Bonney Lake decides to move Eastown lift station to get the project moving

The city of Bonney Lake is moving ahead on Plan B for the Eastown lift station after owners of the original site failed to respond to the city by the June 14 deadline set by the mayor.

The city of Bonney Lake is moving ahead on Plan B for the Eastown lift station after owners of the original site failed to respond to the city by the June 14 deadline set by the mayor.

The change will allow the city to move forward on installation of a sewer line, which in turn will allow development to go forward along the stretch of state Route 410 between 214th and 234th avenues.

“We cannot continue to wait and wait for a private development to get things done,” Mayor Neil Johnson said in a phone interview. “The more we wait the more this thing is going to cost us.”

Originally planned for a site on the proposed Compass Pointe development, the lift station is now slated for placement on land owned by former city councilman David Bowen.
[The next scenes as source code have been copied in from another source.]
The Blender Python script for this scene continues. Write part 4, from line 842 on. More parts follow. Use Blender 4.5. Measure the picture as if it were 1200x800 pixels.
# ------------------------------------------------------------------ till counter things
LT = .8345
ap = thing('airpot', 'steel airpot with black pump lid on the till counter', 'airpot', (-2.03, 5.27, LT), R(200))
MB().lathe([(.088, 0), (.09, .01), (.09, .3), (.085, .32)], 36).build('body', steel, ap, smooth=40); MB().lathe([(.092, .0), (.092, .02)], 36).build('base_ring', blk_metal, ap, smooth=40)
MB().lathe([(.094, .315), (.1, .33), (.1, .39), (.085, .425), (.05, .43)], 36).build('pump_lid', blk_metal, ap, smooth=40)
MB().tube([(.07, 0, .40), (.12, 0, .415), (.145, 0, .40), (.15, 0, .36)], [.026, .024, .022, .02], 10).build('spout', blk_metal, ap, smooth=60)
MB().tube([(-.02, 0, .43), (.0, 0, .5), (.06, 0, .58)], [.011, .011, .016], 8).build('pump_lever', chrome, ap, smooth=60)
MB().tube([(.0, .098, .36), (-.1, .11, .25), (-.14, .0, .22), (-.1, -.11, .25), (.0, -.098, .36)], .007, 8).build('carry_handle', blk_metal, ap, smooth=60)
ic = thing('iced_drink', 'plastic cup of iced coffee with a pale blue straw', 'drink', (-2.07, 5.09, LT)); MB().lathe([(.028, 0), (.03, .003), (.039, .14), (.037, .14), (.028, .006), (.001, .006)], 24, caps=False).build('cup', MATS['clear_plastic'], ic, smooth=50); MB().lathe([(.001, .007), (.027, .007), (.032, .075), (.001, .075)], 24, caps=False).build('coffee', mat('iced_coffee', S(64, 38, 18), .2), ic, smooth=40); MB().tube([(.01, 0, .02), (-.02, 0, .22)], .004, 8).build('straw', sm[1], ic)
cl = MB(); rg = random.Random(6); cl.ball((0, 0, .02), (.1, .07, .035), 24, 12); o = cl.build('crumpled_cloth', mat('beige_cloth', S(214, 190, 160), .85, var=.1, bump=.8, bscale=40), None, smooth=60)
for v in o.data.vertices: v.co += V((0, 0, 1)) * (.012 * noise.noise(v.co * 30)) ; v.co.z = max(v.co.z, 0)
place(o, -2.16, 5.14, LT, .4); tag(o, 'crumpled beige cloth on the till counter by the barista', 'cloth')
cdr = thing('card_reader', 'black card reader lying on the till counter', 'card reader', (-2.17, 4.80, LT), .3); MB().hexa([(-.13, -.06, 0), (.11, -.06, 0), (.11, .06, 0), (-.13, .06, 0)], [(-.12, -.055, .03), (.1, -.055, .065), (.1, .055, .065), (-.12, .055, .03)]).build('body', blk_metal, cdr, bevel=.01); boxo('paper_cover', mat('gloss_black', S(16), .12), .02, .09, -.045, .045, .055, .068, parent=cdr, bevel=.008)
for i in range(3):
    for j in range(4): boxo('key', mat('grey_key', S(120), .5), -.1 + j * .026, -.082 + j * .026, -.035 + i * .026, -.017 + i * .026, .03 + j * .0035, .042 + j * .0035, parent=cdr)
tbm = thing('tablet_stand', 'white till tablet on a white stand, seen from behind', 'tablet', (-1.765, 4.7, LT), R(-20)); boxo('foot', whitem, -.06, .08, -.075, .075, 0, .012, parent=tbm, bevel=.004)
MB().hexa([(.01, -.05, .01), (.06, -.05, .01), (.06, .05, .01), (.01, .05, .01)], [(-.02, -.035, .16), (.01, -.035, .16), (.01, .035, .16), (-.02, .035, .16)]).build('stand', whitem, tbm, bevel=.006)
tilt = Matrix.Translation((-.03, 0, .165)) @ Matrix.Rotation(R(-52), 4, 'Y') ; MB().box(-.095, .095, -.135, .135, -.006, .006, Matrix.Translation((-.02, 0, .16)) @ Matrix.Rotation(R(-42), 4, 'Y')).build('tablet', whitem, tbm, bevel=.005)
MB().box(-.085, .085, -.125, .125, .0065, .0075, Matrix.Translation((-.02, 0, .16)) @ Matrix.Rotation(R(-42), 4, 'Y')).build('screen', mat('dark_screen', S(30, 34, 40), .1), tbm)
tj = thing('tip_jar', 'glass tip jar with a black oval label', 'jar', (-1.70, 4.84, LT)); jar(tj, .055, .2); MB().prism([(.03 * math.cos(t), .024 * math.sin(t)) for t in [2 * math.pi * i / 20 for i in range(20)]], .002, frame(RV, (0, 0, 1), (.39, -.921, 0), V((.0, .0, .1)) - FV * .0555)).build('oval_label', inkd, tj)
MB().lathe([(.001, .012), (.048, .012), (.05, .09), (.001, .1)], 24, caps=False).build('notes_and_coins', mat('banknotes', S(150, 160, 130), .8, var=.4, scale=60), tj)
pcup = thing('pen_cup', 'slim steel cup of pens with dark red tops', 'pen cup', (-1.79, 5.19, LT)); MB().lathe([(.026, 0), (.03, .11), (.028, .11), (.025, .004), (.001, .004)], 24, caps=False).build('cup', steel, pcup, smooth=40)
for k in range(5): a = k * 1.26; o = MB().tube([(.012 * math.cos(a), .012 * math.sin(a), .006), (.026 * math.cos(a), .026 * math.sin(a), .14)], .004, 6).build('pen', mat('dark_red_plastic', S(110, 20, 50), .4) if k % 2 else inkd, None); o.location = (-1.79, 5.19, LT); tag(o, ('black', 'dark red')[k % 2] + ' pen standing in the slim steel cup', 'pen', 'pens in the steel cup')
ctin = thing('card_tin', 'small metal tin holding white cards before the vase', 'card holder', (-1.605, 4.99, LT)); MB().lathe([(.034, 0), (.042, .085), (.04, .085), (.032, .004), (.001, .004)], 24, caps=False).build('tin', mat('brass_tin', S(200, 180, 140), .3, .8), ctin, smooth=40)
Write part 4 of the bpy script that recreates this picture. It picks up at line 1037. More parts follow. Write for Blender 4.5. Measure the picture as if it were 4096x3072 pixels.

Several years ago Compass Pointe agreed to house the lift station, but the city was having trouble getting easements from the property owner. With the bidding climate tilting in the city’s favor, Johnson said it was a matter of timing and the city could no longer wait for private development to begin its work because it was holding up other projects.

Johnson said the city was first approached about changing the site in 2004.

“Over the past four, five, six years, nothing has happened,” Johnson said, adding that the city will no longer be “held hostage” by a single developer.

Under the alternate plan, the lift station moves from a spot just south of 96th street along the proposed new 225th Avenue to a site along a proposed frontage road located approximately halfway between SR410 and 96th Street, a few hundred feet west of the planned 226th Avenue.

Johnson said the city was looking at a decommissioned stormwater pond as a location, though the final site has not yet been selected.

Once the design work is done, the plan is for the city to create a Utility Local Improvement District in which the city would front the money for the sewer upgrades and users would pay their share as part of a latecomer agreement as their developments are approved.

According to Johnson and Public Works Director Dan Grigsby, the project could go out for bid by early next year with construction completed by the end of 2011.

That would open up Eastown fully for development.

“Theoretically we could have things being built next year,” Johnson said.